I felt annoyed and defensive about this, but it also made me think. Was I actually being self-righteous by embarking on my little self-improvement experiments? Does the process make me more judgmental than others? I certainly knew what she meant... I've known people who have done this before, especially when it comes to trendy diet changes like going vegan or gluten-free. Suddenly, all they can talk about is how disgusting industrial meat production is, and all the chemicals in processed food, and how everybody should really do what they're doing if they want to be healthy and eco-conscious, and suddenly you can't eat your cheeseburger without feeling judged. I get it.
At the same time, I know that I approach things like this a bit differently. I like to try new ways of being because I want to be the best self I can be. I strongly believe that one of the things that can make life seem like a monotonous blur is never doing anything different or uncomfortable. I want to do things that make me uncomfortable, to test my own limits. I want to separate my needs from my manufactured desires, and figure out whether the things I do and consume actually add value to my life. Like everybody else, I want to be happy. Maybe not like everybody else, I feel like I am already happy -- but that I am a work in progress. I am always getting better, and isn't that the point of life?
I'm also kind of a scientist at heart, and I think that everything I do is ultimately a kind of experiment. I make thousands of choices every day, and each of those choices has a tangible effect on the world. I'm a parent too, and as I frequently tell my daughter, there's no one right way to be a parent, and really I'm just making it up as I go along. Sure, I've read plenty of parenting books and digested lots of advice from others, but my role as parent boils down to a series of choices, and each choice has some effect. Who knows how it will all turn out? It's like a Choose Your Own Adventure book, with an infinite number of pages.
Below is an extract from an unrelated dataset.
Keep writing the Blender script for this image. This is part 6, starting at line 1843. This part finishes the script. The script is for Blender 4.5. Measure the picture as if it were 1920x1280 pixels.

And in the end, what makes my version of self-improvement not obnoxiously self-righteous is that I don't tell people how to live their lives (as long as they are not hurting anybody). In fact, I don't really talk to others about my experiments that much. I haven't even told anybody that I've started a blog, including HB (and at this point, I'm not certain anybody is reading it). Don't get me wrong, I'm happy to talk about myself, but more than that, I like to think and write about myself. This is what makes me self-centered, and it's how I center myself.